◆ **WORK TO COMPLETE**
In the material below, the lines containing the word "script" are required; copy each of them.

◆ **PROVIDED MATERIAL**
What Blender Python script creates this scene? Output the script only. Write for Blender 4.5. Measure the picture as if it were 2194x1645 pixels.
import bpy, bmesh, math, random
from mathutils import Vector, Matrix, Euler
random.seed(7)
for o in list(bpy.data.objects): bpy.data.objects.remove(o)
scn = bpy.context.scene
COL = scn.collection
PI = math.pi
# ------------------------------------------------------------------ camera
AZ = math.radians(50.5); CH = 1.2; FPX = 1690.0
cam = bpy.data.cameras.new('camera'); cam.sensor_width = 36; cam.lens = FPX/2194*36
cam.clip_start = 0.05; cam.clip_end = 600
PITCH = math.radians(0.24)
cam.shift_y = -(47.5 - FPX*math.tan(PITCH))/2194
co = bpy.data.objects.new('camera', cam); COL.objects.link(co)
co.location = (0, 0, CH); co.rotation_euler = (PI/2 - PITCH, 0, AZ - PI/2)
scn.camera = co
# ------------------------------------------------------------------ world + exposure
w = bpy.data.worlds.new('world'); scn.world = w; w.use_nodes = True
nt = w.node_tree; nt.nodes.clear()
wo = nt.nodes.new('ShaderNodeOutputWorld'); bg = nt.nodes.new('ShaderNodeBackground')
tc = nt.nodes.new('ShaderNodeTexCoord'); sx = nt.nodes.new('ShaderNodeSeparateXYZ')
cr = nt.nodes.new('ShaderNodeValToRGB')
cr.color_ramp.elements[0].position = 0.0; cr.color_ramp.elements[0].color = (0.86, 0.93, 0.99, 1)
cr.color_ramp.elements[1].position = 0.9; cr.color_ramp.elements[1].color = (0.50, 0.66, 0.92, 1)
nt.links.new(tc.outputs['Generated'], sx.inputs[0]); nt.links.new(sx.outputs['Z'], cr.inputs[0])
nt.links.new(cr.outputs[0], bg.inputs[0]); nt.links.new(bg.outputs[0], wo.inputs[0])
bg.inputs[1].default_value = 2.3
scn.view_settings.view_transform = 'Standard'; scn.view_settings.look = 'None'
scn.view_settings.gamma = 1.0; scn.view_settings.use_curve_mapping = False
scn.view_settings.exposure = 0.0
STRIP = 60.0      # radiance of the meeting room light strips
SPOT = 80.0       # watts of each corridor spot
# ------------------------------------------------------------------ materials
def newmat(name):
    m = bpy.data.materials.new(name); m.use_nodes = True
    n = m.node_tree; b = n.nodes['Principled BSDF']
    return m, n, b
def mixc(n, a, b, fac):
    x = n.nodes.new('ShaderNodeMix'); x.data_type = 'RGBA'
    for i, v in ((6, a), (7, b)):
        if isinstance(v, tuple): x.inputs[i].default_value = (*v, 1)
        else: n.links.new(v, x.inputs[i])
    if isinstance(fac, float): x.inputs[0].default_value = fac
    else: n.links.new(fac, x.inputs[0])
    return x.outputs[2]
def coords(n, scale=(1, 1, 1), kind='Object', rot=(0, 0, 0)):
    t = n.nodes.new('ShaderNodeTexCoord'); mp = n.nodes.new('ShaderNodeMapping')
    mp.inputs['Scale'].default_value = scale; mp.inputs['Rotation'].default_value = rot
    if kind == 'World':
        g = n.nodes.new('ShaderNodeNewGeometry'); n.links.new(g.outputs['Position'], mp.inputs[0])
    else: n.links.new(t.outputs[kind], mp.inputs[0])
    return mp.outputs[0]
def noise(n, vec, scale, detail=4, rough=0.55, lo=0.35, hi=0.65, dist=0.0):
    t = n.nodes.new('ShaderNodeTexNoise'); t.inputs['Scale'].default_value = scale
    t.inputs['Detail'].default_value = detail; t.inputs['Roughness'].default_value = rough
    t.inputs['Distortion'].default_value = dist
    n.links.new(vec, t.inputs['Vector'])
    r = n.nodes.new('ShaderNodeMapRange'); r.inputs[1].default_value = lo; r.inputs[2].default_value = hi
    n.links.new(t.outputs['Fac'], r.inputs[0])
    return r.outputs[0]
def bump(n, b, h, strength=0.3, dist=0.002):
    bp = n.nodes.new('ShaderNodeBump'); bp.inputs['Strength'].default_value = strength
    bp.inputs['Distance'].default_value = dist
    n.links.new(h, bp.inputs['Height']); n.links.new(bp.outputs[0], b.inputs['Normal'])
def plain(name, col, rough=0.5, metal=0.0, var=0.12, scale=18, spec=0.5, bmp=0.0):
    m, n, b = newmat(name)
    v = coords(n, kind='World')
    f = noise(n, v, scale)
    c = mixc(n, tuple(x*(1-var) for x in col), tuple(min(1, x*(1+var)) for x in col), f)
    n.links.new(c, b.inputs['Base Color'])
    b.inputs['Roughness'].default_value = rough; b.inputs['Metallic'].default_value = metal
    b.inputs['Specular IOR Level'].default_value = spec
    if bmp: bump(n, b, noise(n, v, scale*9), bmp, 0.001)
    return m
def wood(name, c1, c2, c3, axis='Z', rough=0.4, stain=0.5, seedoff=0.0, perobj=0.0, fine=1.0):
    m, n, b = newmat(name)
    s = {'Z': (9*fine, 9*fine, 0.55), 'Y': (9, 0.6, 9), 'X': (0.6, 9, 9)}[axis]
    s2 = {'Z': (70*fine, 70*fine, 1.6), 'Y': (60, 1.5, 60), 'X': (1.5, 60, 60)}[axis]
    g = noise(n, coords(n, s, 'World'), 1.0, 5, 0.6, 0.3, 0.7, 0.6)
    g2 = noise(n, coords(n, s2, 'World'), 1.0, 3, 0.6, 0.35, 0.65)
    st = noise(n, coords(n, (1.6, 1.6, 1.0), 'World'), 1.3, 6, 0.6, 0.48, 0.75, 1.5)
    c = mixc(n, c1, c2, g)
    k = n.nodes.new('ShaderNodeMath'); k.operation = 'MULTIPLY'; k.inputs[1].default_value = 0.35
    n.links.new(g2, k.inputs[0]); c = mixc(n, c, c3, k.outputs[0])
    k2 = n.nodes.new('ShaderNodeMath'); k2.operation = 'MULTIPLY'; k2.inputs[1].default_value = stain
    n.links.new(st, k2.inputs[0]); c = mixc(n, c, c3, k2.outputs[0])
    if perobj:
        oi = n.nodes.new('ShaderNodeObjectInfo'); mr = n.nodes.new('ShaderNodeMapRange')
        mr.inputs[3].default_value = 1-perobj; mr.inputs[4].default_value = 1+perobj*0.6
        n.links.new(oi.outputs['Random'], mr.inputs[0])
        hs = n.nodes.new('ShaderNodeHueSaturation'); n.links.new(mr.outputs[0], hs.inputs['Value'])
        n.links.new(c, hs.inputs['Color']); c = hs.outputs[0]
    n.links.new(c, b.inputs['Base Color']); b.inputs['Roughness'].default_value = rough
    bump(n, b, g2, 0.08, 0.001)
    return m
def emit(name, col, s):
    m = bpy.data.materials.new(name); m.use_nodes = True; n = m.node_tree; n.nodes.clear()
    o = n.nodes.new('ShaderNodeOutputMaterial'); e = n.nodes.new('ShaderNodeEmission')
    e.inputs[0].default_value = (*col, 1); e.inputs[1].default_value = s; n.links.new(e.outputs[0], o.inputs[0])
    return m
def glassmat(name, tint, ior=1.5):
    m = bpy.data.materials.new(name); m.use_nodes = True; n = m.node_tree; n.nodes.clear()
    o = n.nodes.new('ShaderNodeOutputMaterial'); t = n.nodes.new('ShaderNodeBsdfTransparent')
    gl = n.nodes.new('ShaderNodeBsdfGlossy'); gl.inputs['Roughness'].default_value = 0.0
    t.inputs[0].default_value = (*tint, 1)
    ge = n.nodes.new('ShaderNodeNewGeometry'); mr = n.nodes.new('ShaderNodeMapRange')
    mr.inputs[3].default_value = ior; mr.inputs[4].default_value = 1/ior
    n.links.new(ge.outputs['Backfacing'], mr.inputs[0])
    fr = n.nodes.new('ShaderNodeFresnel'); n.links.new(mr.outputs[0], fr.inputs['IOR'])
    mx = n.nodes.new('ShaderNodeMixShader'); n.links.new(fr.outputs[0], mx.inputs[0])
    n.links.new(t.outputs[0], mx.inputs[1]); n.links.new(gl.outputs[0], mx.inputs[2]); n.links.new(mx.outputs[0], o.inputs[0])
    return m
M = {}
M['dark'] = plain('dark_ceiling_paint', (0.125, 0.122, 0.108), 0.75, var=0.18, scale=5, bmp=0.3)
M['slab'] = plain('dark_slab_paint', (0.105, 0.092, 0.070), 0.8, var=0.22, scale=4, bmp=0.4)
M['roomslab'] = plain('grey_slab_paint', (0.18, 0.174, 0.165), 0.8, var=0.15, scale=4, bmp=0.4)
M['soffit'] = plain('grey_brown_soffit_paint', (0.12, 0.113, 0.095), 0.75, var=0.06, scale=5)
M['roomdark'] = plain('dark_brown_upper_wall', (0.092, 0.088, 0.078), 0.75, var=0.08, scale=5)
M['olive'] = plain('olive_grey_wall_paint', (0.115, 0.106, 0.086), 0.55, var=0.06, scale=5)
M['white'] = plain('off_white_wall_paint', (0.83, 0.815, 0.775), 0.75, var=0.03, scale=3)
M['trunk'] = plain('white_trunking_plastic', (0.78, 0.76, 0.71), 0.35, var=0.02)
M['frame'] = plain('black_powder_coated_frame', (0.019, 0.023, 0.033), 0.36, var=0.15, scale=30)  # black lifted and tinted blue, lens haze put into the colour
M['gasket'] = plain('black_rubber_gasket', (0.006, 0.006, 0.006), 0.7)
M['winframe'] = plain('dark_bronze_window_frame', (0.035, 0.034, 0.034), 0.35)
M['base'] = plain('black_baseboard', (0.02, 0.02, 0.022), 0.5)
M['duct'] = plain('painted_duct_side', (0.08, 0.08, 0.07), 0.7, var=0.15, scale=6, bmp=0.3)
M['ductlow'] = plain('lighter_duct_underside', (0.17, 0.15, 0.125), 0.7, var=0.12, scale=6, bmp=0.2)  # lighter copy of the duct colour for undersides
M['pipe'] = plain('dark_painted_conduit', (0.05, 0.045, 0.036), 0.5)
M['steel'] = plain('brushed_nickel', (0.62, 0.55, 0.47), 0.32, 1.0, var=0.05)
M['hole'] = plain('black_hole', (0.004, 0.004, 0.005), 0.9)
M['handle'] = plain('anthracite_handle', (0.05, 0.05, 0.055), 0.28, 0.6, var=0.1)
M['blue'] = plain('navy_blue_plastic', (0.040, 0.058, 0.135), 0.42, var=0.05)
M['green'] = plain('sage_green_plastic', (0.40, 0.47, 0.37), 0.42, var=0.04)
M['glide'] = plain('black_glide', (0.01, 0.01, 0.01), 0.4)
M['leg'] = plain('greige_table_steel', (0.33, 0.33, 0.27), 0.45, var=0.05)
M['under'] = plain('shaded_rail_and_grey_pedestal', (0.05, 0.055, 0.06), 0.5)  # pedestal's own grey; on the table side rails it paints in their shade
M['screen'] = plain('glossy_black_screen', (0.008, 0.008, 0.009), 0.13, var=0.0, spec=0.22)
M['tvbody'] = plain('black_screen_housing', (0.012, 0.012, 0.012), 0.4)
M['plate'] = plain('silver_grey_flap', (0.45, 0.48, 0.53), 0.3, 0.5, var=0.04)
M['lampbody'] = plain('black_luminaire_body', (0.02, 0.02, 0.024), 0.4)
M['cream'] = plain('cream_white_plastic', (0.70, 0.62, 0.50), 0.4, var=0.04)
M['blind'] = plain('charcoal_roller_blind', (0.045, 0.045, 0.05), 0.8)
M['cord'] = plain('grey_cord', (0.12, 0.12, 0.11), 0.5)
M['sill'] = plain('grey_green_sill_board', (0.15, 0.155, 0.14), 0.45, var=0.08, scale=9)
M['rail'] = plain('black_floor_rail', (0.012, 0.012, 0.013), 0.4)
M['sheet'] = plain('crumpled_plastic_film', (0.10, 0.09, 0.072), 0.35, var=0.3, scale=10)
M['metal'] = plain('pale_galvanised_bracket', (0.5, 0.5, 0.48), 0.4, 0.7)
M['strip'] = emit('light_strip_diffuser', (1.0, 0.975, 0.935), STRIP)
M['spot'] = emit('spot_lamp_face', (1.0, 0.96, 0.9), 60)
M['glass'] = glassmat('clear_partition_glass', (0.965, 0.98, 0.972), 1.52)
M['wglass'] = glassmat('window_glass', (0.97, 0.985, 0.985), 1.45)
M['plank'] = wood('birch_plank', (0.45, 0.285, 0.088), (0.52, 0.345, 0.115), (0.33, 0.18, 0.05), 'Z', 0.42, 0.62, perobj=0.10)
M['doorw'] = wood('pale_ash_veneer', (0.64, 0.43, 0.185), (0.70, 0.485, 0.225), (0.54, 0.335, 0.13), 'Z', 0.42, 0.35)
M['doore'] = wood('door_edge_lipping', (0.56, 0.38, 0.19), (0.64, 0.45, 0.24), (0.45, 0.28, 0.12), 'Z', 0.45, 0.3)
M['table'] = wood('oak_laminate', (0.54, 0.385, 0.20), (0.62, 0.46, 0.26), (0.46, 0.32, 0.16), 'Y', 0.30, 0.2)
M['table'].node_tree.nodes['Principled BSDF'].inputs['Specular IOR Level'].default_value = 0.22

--

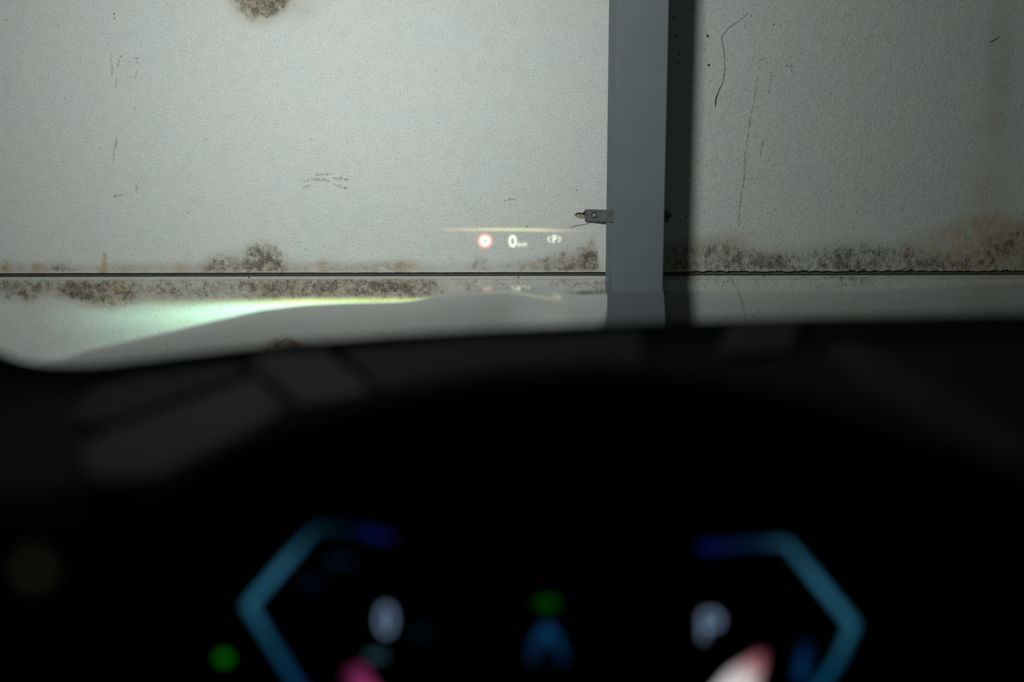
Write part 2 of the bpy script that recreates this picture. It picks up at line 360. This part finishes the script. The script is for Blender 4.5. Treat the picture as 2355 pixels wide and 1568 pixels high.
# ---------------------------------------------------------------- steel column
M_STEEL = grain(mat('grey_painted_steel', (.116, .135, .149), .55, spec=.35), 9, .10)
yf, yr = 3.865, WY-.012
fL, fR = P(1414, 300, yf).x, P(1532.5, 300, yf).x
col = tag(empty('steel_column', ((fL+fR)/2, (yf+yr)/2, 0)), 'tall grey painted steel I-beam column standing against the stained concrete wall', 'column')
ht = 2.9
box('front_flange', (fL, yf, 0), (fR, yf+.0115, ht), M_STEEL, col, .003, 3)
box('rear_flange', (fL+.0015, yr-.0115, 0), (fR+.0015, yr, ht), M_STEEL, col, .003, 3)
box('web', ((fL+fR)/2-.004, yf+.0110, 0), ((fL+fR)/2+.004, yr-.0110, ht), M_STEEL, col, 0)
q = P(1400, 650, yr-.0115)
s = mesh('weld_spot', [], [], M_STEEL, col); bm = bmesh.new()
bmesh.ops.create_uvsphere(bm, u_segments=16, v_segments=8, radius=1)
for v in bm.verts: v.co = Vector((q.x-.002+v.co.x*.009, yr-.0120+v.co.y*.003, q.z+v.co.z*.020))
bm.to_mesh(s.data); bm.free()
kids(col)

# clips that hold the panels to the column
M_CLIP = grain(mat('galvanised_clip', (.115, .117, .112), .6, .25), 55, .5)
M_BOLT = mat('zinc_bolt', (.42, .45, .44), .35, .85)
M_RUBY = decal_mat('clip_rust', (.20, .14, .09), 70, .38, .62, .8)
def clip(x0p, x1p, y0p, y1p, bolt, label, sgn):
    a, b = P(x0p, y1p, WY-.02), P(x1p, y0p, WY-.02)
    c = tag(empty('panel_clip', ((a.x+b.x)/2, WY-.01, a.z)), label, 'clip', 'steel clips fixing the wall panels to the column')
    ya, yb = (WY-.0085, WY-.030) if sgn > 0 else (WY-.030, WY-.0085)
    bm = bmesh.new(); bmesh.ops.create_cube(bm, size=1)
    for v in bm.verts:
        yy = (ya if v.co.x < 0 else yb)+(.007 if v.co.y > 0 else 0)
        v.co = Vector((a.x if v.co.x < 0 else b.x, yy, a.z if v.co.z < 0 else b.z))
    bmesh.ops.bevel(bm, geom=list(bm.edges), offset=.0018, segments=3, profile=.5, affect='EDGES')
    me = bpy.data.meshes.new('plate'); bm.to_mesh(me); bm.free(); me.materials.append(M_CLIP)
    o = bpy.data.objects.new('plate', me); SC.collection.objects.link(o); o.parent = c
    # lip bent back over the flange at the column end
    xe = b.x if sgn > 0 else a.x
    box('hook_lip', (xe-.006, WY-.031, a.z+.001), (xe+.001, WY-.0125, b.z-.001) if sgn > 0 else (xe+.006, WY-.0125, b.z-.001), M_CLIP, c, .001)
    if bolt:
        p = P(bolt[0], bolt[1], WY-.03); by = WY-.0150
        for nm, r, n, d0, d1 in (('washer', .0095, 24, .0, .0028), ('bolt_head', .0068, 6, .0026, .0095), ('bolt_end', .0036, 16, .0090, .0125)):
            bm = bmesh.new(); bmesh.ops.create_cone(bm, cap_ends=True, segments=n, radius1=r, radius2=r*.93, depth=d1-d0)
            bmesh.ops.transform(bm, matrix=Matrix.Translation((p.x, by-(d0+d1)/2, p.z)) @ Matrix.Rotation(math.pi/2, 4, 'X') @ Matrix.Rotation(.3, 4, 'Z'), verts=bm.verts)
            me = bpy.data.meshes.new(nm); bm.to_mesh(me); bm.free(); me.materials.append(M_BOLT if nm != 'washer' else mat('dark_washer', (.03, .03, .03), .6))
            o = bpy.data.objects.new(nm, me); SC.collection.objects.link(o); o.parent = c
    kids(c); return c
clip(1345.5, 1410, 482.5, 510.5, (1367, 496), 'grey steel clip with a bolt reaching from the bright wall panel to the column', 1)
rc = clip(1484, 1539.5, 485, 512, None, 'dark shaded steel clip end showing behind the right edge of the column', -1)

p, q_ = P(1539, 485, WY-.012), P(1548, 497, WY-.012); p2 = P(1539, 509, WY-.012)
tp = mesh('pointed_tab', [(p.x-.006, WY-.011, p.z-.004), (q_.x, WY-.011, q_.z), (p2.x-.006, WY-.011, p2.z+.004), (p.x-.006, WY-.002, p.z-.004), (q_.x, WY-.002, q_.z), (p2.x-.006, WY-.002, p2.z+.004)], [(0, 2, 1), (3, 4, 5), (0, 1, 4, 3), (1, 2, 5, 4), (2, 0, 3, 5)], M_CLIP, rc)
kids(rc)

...

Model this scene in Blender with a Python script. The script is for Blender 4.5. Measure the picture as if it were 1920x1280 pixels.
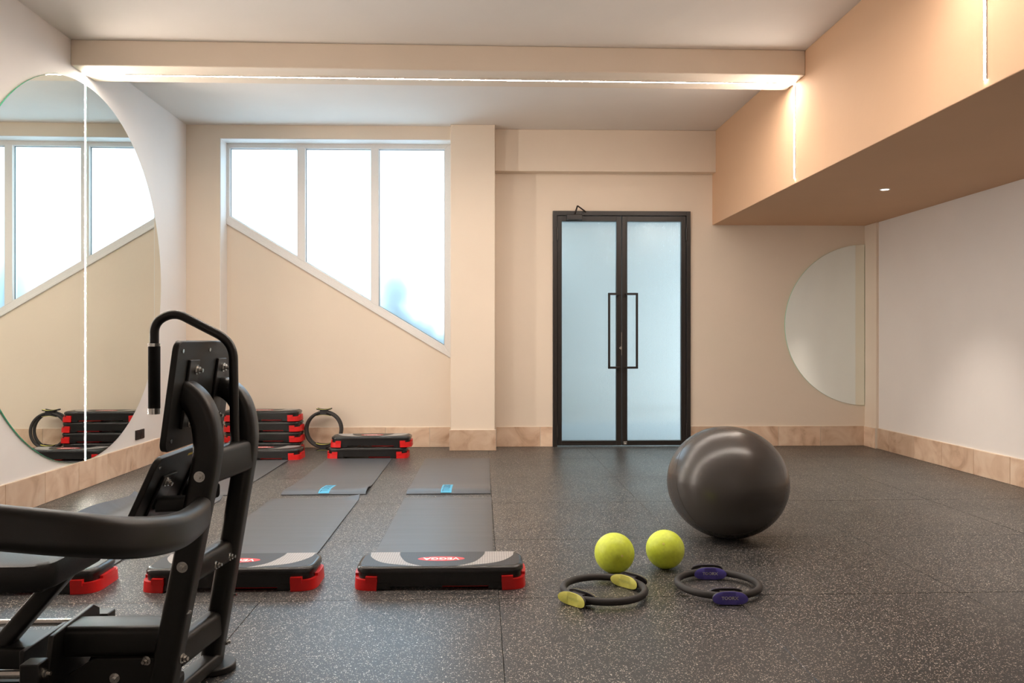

◆ **WRITTEN REPLY**
What Blender Python script creates this scene? Output the script only. Write for Blender 4.5. Measure the picture as if it were 2194x1645 pixels.
Write part 2 of the bpy script that recreates this picture. It picks up at line 360. This part finishes the script. The script is for Blender 4.5. Treat the picture as 2355 pixels wide and 1568 pixels high.
Model this scene in Blender with a Python script. The script is for Blender 4.5. Measure the picture as if it were 1920x1280 pixels.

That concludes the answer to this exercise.